EXERCISE DETAILS>
Return only the lines from the top of the material through the line marked by "rmp = link('paved_ramp', q.mesh('paved_ramp'), PAVE);", unaltered.

PROVIDED DATA>
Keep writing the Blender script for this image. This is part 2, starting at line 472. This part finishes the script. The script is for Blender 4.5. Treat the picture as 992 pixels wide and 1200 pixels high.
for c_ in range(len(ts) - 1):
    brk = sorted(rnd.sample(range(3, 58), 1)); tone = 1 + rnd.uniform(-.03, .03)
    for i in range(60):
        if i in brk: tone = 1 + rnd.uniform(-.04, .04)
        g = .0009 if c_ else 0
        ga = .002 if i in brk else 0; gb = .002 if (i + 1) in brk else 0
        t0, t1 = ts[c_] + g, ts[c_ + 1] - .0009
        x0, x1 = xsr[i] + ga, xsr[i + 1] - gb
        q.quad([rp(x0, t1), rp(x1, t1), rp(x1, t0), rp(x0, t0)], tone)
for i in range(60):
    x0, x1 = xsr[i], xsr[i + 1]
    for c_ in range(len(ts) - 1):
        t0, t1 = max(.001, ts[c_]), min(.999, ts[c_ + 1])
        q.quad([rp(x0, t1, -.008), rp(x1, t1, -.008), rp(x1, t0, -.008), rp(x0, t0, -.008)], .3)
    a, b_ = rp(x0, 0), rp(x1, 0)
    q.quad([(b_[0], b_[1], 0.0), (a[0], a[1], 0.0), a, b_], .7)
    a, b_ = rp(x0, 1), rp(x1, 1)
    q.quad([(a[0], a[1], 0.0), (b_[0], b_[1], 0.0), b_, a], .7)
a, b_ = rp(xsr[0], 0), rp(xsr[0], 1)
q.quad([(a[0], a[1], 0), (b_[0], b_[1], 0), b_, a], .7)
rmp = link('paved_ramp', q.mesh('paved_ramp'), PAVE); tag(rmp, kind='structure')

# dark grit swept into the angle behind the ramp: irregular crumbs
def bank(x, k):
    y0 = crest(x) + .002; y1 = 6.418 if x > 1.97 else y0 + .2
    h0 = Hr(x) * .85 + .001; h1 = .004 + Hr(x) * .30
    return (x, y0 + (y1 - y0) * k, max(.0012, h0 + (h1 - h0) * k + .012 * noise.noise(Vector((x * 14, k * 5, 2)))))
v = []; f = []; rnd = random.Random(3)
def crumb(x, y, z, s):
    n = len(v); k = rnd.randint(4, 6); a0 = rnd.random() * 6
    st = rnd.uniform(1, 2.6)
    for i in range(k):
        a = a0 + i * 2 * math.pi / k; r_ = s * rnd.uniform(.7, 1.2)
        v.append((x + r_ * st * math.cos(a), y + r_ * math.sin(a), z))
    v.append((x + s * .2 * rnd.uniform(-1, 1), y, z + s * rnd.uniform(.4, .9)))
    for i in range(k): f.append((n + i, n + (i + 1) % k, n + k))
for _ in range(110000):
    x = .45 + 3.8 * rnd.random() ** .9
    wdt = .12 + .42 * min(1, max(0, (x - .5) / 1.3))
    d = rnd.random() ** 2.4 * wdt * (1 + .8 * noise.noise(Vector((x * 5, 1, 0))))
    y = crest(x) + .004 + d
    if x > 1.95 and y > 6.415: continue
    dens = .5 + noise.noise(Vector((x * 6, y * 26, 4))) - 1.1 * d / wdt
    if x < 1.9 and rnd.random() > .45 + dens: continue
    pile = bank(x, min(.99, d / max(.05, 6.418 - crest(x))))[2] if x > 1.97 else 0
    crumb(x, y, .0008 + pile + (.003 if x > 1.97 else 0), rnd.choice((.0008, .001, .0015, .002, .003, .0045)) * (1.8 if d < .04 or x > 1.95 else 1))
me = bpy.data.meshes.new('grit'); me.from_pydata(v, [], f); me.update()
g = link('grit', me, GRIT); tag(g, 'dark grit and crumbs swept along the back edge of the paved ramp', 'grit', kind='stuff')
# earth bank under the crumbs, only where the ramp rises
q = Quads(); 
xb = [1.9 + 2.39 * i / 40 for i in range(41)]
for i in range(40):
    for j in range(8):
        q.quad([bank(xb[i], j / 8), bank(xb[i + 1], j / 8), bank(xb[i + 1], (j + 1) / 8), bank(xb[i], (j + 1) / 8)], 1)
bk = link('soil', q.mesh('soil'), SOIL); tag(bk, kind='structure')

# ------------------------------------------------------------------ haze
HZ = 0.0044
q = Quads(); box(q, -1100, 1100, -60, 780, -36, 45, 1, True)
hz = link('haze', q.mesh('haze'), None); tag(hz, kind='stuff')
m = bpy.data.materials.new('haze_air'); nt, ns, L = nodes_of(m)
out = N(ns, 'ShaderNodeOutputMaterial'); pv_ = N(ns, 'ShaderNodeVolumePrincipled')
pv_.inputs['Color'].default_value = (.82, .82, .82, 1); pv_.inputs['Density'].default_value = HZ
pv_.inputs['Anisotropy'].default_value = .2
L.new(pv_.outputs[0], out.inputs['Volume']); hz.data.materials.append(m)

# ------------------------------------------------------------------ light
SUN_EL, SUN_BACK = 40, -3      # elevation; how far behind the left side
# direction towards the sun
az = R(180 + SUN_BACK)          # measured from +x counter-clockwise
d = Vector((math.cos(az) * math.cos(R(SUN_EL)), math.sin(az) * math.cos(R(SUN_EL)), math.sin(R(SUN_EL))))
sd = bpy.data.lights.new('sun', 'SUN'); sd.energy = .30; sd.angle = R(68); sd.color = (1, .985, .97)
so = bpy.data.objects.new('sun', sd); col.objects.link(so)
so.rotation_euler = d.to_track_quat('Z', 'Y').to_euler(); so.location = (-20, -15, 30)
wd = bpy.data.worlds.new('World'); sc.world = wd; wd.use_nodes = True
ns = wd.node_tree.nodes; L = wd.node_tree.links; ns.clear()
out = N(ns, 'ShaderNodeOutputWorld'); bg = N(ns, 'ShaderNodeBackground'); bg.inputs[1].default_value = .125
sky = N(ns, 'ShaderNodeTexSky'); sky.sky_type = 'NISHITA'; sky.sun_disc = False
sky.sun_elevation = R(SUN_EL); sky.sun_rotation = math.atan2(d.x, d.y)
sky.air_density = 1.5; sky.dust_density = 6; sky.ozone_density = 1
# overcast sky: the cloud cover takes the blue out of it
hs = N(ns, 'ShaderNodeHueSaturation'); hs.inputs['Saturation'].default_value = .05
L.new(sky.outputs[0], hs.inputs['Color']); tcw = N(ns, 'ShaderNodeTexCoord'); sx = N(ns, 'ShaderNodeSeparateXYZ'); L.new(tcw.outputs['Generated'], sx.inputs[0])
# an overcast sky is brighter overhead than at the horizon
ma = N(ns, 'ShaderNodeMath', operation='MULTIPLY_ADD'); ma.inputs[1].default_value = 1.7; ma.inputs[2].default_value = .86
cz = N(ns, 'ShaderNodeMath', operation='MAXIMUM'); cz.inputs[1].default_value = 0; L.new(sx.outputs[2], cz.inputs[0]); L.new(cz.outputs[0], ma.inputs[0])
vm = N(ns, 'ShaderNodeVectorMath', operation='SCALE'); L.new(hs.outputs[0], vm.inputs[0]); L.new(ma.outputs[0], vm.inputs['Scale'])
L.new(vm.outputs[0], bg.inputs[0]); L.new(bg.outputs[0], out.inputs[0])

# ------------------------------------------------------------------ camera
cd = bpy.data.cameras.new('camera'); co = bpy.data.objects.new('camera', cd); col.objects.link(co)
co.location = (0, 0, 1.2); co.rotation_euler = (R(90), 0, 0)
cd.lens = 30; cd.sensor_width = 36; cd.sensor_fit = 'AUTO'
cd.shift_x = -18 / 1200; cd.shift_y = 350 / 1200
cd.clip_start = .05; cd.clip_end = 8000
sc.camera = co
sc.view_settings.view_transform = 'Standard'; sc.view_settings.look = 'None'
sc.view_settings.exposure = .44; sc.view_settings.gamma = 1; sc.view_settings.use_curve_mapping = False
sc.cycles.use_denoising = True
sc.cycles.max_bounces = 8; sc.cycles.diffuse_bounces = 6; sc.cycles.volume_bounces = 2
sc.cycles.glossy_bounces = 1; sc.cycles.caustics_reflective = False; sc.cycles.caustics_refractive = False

EXERCISE RESULT>
Keep writing the Blender script for this image. This is part 2, starting at line 472. This part finishes the script. The script is for Blender 4.5. Treat the picture as 992 pixels wide and 1200 pixels high.
for c_ in range(len(ts) - 1):
    brk = sorted(rnd.sample(range(3, 58), 1)); tone = 1 + rnd.uniform(-.03, .03)
    for i in range(60):
        if i in brk: tone = 1 + rnd.uniform(-.04, .04)
        g = .0009 if c_ else 0
        ga = .002 if i in brk else 0; gb = .002 if (i + 1) in brk else 0
        t0, t1 = ts[c_] + g, ts[c_ + 1] - .0009
        x0, x1 = xsr[i] + ga, xsr[i + 1] - gb
        q.quad([rp(x0, t1), rp(x1, t1), rp(x1, t0), rp(x0, t0)], tone)
for i in range(60):
    x0, x1 = xsr[i], xsr[i + 1]
    for c_ in range(len(ts) - 1):
        t0, t1 = max(.001, ts[c_]), min(.999, ts[c_ + 1])
        q.quad([rp(x0, t1, -.008), rp(x1, t1, -.008), rp(x1, t0, -.008), rp(x0, t0, -.008)], .3)
    a, b_ = rp(x0, 0), rp(x1, 0)
    q.quad([(b_[0], b_[1], 0.0), (a[0], a[1], 0.0), a, b_], .7)
    a, b_ = rp(x0, 1), rp(x1, 1)
    q.quad([(a[0], a[1], 0.0), (b_[0], b_[1], 0.0), b_, a], .7)
a, b_ = rp(xsr[0], 0), rp(xsr[0], 1)
q.quad([(a[0], a[1], 0), (b_[0], b_[1], 0), b_, a], .7)
rmp = link('paved_ramp', q.mesh('paved_ramp'), PAVE); tag(rmp, kind='structure')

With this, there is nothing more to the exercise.